Last month, the Defund Hate campaign sunsetted, ending after almost six years of advocacy. Our organization joined the campaign at the end of 2019, and I became its representative in 2021. Earlier this month, I attended the campaign’s last convening, where we reflected on Defund Hate’s successes and struggles, and brainstormed how we might all move forward.
Defund Hate always took a pragmatic approach. The campaign focused on the normally arcane, and frankly boring appropriations process because Defund Hate’s founders realized that therein lay a potential avenue to mitigate the harms of the Trump Administration. After all, though Congress rarely passes regular legislation, they will usually fund the federal government, even if it means compromise. The omnibus bills that result are hundreds of pages and a lot of policy – in vehicles called “riders” – gets embedded with the money; some of it without much notice. By getting people invested in, skilled at navigating, and loudly advocating for demands within the appropriations process, Defund Hate opened up new ground in the fight for immigrants’ rights. And it worked! The campaign succeeded in preventing DHS from receiving $15 billion in funding that would have directly fueled the deportation machine.
But the window that Defund Hate opened has closed.

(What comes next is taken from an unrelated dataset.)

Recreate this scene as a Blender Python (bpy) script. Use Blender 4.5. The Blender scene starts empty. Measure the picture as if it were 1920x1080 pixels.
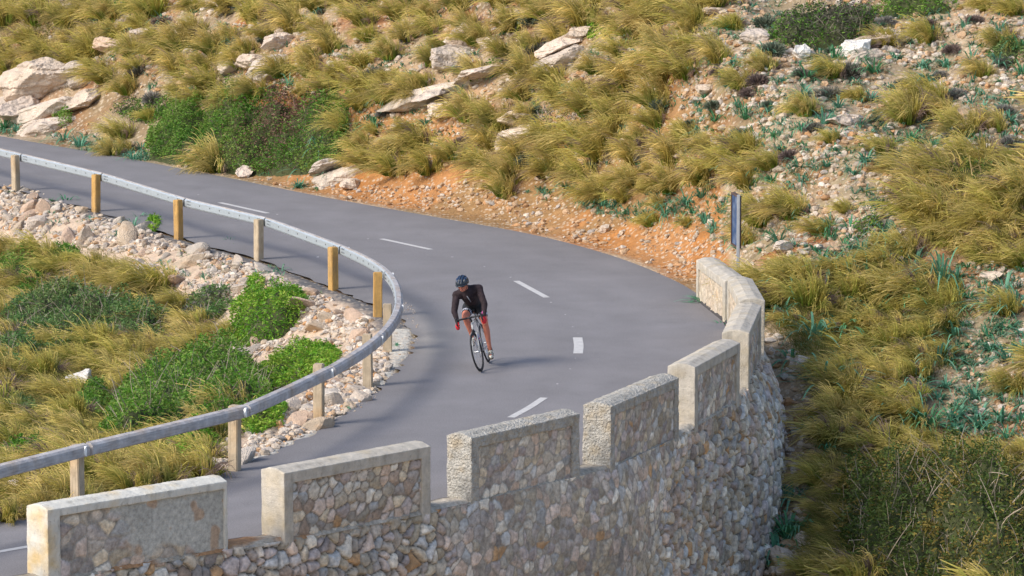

Reflecting the same deeply practical ethos that led to the campaign’s founding, Defund Hate leadership realized that what we were doing wasn’t working anymore and decided to shift our energies elsewhere. I applaud the campaign’s honesty and bravery in admitting that we need to try something new, and the end came as a relief after months of meeting roadblocks in congressional advocacy for DHS budget cuts. A corollary perhaps to the old adage that doing the same thing and expecting new results is the definition of insanity is that doing the same thing and knowing it will not get you results will make you insane. Defund Hate spared its members this fate by acknowledging its moment had passed.
The moment we are in, however, is one of reckoning for the immigrants’ rights movement, and the sunsetting of Defund Hate should ring a clear alarm bell. It’s no secret that we are facing a backlash, largely the result of unrelenting racist and fear-mongering messaging coming from the ethno-nationalist right wing, which has succeeded in moving what used to be the fringes of conservatism to the center. The Biden Administration has swung so far to the right on immigration as to be unrecognizable when compared with the promises Biden made on the campaign trail and the initial steps the Administration took following inauguration in early 2021. Now both the Administration and large swaths of former allies appear to have taken the if you can’t beat ‘em join ‘em approach with respect to Trump’s dehumanizing vilification of immigrants and draconian policies. It is perhaps not surprising that Defund Hate cannot make headway in this political climate, but it is still sobering.
The end of Defund Hate marks not only the end of a particular political era, but also, perhaps, the end of a procedural one. It is hard to convey to people not steeped in federal advocacy just how dysfunctional the legislative branch has become. No more “I’m just a bill on Capitol Hill” – in fact, Congress has passed almost all of the major pieces of legislation under now three presidential administrations through a process known as budget reconciliation, the Senate’s one exception to the filibuster’s requirement of a supermajority. Ezra Klein used a metaphor to describe federal policy-making that I think of often and that spoke to the Southern Californian in me: when the freeway jams up, people find alternate routes on the surface streets. Similarly, when Congress jams up, people pursue other means of getting things done, whether it be through the courts, through the executive branch, through state and local lawmaking, or by shoving everything into the appropriations process. Between obstructionist tactics, split control of the chambers, and caucus chaos, Congress is as jammed up as the 405 at rush hour. Appropriations was one of the last available, functioning off ramps to effect any policy change through legislation, especially for issues as controversial as immigration (though the We Are Home campaign’s broad legalization attempt of 2021-22 was stymied by the Senate parliamentarian). Now, the opportunities for Congressional agreement are so few and far between that the past few budget bills have been rammed through without much opportunity for advocacy, even from campaigns as large and well-organized as Defund Hate.
There is already a chorus of warning cries about the dangers that Trump poses to democracy. But Congress’s inability to function is also a threat; if people become frustrated enough with its inaction, authoritarianism’s appeal grows. When that authoritarian is Trump, who has made Hitlerian comments about immigrants “poisoning the blood” of the country, and stated his intent to violently rip apart immigrant families and communities, we have a duty to be ruthlessly effective in fighting back. We must be as pragmatic and as creative as Defund Hate was. At the final convening, all of my colleagues were clear-eyed about the dire state of politics, about the darkness of this moment, and equally clear-eyed that we must not give up. If the window, the off ramp that Defund Hate opened up back in 2019 is gone, we have no option but to break open a new one.